→ WHAT IS REQUIRED
Look in the material below for the line with "Write part 5" and the line with "tag(o, 'black ribbed", then set down exactly those two lines and all lines between, nothing more.

Collected data
§ §

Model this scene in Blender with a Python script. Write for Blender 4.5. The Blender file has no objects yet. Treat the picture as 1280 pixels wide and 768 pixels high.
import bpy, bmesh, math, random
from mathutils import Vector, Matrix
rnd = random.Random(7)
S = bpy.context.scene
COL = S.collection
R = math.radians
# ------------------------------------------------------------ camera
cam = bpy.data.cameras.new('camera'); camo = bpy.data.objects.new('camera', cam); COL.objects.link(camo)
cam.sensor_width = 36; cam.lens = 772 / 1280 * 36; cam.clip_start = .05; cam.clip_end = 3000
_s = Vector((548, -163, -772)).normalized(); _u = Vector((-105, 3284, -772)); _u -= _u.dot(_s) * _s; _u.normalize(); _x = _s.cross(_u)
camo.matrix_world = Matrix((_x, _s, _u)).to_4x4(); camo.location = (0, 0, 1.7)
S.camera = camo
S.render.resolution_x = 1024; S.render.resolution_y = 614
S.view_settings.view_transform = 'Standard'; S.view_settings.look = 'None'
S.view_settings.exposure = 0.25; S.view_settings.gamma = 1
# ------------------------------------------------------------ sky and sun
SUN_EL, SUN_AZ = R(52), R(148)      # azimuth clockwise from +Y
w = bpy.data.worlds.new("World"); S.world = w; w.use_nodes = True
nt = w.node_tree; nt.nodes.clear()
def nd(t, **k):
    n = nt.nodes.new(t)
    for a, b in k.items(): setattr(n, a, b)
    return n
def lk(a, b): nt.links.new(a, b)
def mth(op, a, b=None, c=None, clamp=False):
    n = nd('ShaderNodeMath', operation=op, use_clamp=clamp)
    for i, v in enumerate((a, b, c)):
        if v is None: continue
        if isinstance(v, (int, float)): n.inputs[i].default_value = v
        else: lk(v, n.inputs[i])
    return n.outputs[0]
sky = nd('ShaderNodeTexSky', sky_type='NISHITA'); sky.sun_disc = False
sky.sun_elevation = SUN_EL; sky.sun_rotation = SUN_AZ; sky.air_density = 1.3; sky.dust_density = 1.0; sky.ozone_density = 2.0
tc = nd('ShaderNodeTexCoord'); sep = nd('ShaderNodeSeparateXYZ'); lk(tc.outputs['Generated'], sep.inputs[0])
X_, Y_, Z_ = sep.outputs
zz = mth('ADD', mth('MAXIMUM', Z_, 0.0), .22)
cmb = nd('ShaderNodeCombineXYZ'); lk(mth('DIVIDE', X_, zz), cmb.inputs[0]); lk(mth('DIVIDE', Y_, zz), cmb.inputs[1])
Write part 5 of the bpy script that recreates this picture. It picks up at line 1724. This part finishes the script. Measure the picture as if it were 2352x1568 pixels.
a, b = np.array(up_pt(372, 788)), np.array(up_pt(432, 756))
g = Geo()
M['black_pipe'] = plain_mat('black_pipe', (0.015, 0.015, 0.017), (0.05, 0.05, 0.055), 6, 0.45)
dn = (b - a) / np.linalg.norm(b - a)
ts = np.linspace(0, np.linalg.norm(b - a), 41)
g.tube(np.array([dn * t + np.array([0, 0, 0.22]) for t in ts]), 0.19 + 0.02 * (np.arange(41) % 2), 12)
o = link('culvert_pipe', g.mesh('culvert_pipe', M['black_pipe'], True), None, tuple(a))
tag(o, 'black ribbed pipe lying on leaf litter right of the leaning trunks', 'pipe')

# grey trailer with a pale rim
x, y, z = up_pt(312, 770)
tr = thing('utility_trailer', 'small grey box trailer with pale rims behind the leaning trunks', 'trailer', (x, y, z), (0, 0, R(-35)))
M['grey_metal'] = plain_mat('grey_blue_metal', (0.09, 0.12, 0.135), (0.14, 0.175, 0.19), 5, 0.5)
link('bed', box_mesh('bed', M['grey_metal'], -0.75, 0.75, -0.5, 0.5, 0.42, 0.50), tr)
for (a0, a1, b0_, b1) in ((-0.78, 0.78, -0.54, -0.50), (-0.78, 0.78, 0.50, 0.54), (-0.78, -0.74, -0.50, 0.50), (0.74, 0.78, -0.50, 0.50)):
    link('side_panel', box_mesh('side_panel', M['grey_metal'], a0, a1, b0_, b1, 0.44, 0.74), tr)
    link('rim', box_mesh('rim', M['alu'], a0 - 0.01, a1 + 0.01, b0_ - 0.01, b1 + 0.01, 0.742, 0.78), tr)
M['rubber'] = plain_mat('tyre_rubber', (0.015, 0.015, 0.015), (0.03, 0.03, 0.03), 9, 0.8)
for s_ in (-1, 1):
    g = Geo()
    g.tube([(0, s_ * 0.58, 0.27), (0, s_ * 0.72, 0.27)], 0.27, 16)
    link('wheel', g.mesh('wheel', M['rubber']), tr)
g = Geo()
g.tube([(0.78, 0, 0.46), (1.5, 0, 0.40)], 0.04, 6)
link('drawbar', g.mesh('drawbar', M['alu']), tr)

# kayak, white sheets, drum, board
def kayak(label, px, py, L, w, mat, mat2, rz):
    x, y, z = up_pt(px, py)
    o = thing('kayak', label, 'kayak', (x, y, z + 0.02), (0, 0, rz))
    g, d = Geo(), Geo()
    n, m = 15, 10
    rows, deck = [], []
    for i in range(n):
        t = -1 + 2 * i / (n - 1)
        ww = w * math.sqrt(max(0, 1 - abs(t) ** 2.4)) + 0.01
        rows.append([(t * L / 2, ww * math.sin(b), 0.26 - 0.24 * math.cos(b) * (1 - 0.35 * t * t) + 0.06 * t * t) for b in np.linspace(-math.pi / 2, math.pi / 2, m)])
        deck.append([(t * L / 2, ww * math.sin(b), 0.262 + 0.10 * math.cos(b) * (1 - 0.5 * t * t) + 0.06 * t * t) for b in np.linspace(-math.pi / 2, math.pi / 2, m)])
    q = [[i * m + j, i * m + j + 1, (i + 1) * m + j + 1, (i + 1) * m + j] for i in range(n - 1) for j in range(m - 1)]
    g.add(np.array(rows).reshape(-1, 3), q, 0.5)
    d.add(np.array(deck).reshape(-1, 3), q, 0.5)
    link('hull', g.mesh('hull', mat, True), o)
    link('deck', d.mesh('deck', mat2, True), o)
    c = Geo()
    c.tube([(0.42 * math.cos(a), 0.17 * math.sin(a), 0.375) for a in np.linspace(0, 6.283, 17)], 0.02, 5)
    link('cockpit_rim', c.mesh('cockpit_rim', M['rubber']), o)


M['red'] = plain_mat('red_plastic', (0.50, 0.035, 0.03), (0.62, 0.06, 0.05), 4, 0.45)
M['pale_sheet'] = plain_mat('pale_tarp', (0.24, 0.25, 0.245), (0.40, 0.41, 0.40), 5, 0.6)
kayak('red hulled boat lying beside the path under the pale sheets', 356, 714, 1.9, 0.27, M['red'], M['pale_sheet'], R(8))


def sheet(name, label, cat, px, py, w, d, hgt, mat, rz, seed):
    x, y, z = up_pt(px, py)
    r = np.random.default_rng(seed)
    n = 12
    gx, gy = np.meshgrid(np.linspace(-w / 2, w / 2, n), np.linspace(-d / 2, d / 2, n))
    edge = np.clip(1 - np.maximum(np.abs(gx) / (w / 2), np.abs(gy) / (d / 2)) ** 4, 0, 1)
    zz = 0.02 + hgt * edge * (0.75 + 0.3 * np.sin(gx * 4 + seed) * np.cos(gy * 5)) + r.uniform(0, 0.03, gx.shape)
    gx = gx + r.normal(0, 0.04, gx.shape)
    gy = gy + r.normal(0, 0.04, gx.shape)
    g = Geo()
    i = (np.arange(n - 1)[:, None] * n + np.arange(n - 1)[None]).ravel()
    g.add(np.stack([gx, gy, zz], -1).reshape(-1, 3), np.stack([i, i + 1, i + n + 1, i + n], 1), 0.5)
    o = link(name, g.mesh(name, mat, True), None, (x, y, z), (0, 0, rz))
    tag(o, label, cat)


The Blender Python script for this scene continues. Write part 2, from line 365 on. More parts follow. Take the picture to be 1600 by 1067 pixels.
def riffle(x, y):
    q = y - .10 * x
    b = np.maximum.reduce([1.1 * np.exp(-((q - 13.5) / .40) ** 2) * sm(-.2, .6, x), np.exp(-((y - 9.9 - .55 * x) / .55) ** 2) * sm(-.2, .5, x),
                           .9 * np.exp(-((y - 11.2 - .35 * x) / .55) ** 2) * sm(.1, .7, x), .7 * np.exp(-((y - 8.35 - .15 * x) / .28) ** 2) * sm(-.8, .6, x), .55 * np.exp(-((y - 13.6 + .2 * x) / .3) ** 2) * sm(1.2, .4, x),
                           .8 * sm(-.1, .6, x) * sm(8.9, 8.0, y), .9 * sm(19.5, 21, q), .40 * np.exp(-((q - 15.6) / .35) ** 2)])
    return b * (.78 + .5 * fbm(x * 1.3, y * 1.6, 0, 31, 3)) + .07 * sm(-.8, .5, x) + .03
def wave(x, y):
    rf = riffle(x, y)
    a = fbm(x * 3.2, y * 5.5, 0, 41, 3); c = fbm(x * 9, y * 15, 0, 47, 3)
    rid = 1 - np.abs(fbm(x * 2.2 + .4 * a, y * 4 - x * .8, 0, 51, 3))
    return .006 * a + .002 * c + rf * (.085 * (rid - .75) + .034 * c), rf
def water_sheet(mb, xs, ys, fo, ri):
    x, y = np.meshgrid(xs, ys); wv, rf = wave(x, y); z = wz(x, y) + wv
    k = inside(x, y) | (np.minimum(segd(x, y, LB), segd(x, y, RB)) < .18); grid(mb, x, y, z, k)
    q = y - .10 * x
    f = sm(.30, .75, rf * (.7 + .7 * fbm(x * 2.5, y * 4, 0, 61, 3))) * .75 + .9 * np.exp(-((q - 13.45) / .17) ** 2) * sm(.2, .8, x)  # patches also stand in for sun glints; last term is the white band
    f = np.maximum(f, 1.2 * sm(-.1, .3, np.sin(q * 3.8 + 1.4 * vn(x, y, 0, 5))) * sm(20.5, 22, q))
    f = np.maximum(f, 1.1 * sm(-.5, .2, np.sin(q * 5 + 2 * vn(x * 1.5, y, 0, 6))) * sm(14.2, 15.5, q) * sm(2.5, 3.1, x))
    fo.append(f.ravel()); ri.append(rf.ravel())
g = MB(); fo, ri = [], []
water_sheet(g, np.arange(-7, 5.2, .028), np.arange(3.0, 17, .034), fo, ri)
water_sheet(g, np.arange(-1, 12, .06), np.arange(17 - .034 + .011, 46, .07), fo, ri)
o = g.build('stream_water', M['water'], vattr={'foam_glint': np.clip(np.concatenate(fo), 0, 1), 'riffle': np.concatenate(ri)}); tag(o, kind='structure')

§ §

→ THE COMPLETED TASK
Write part 5 of the bpy script that recreates this picture. It picks up at line 1724. This part finishes the script. Measure the picture as if it were 2352x1568 pixels.
a, b = np.array(up_pt(372, 788)), np.array(up_pt(432, 756))
g = Geo()
M['black_pipe'] = plain_mat('black_pipe', (0.015, 0.015, 0.017), (0.05, 0.05, 0.055), 6, 0.45)
dn = (b - a) / np.linalg.norm(b - a)
ts = np.linspace(0, np.linalg.norm(b - a), 41)
g.tube(np.array([dn * t + np.array([0, 0, 0.22]) for t in ts]), 0.19 + 0.02 * (np.arange(41) % 2), 12)
o = link('culvert_pipe', g.mesh('culvert_pipe', M['black_pipe'], True), None, tuple(a))
tag(o, 'black ribbed pipe lying on leaf litter right of the leaning trunks', 'pipe')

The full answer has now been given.